The following table gives an overview of the most useful group nodes:
| Name | Description | Fields |
|---|---|---|
| SoGroup | Basic group node. | - |
| SoSeparator | Group node that preserves state after processing its children. | SoSFEnum renderCaching SoSFEnum boundingBoxCaching SoSFEnum renderCulling SoSFEnum pickCulling |
| SoSwitch | selects one child for traversal | SoSFInt32 whichChild |
| SoBlinker | Cycling through its children at a given speed | SoSFFloat speed SoSFBool on |
| SoFile | Include another iv-file | SoSFString name |
| SoLevelOfDetail | choose a child based on projected size | SoMFFloat screenArea |
| SoLOD | choose a child based distance between viewer and object (faster) | SoMFFloat range SoSFVec3f center |
| SoAbortGroup* | This class implements a group-node that stops any action from traversing its children, depending on the value of the field abortActions. | SoSFBitMask abortActions |
| SoMultiSwitch* | Switch that allows to specify a subset of the children to be traversed.
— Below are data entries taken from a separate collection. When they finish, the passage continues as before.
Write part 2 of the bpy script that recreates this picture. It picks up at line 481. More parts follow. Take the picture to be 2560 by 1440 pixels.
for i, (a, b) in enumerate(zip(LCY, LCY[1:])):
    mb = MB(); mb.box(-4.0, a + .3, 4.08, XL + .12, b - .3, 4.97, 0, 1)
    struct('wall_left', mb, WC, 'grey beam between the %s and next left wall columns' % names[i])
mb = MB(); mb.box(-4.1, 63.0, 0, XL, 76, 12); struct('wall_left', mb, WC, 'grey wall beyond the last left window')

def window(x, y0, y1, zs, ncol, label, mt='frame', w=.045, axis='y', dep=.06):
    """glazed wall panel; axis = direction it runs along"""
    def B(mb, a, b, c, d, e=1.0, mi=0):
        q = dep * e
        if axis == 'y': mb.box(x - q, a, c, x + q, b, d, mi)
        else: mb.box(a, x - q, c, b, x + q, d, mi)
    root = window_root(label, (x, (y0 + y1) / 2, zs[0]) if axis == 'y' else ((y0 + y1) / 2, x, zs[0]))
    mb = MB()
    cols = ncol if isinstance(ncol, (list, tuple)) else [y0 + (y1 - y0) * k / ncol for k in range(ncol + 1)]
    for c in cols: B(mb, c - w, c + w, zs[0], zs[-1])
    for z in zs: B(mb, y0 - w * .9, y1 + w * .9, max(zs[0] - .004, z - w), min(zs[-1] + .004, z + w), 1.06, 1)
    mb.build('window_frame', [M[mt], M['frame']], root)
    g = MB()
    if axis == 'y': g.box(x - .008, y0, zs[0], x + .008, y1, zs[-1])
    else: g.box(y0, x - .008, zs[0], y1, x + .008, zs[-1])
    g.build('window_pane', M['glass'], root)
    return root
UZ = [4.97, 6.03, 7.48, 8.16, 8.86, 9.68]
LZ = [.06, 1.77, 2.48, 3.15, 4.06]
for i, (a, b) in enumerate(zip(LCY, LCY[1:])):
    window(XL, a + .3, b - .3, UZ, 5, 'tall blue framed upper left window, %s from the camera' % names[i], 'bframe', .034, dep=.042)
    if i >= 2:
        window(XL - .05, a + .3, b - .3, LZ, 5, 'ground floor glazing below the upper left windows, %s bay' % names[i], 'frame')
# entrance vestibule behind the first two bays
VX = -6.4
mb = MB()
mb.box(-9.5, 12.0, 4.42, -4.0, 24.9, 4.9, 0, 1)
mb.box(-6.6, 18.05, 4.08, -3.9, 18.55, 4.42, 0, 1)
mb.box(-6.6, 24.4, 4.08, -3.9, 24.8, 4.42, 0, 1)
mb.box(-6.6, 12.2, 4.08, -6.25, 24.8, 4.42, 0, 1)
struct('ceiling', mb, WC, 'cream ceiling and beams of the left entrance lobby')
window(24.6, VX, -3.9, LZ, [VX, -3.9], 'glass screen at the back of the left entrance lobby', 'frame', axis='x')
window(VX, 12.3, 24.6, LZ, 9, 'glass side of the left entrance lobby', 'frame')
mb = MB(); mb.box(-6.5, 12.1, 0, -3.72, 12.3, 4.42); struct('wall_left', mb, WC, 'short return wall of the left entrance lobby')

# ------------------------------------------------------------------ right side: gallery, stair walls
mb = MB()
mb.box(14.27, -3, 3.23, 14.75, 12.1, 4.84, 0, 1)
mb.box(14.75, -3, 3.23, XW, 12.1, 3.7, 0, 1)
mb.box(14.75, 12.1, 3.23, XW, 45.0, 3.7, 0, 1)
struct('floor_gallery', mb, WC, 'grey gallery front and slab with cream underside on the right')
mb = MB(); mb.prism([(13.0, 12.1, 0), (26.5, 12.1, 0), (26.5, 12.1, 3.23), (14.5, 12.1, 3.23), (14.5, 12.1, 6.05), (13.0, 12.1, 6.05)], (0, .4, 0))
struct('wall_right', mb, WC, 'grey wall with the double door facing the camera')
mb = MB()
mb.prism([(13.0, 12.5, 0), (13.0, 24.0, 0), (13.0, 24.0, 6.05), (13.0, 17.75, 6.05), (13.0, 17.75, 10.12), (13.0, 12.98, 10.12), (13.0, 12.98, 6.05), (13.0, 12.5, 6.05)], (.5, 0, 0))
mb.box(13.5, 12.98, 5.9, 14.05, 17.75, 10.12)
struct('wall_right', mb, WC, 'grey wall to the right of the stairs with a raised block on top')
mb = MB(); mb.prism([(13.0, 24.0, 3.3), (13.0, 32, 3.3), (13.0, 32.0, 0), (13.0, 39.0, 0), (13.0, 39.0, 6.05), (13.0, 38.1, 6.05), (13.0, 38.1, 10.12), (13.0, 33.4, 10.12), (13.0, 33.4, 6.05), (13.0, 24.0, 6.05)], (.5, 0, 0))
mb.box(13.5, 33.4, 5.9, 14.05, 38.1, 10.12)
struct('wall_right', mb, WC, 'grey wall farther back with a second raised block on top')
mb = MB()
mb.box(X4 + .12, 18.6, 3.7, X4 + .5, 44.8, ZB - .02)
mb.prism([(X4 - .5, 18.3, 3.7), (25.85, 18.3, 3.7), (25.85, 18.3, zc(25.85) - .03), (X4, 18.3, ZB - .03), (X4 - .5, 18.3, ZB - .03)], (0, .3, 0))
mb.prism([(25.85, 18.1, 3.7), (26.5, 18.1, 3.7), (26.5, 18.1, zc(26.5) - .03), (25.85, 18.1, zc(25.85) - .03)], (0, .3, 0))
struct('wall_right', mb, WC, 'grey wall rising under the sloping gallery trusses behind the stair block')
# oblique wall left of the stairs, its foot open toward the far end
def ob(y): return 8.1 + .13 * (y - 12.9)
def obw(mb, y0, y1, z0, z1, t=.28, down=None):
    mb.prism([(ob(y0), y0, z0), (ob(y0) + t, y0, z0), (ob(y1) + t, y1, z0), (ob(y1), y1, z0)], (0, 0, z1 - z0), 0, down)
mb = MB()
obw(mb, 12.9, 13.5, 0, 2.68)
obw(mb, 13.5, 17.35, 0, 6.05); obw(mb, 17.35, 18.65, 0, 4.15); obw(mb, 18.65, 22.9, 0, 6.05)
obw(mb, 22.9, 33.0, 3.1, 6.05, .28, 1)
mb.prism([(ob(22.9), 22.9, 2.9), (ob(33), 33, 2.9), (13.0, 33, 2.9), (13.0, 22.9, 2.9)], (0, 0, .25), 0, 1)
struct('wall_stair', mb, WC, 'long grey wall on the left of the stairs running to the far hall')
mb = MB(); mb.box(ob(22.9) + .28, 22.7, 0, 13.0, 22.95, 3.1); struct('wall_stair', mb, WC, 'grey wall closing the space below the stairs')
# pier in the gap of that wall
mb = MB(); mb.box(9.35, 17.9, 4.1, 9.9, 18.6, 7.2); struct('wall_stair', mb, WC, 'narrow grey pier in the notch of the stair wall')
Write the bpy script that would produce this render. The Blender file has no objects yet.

The ordered field determines how the children are traversed. If it is TRUE they are processed in the same order as they appear in the scene graph (left-to-right) and only once, otherwise they are traversed as they appear in the whichChildren field. This allows some fancy tricks with reusing of children several times. | SoMFInt32 whichChildren SoSFBool ordered |
example1.iv contains an elaborate example that uses some of the features introduced in this section.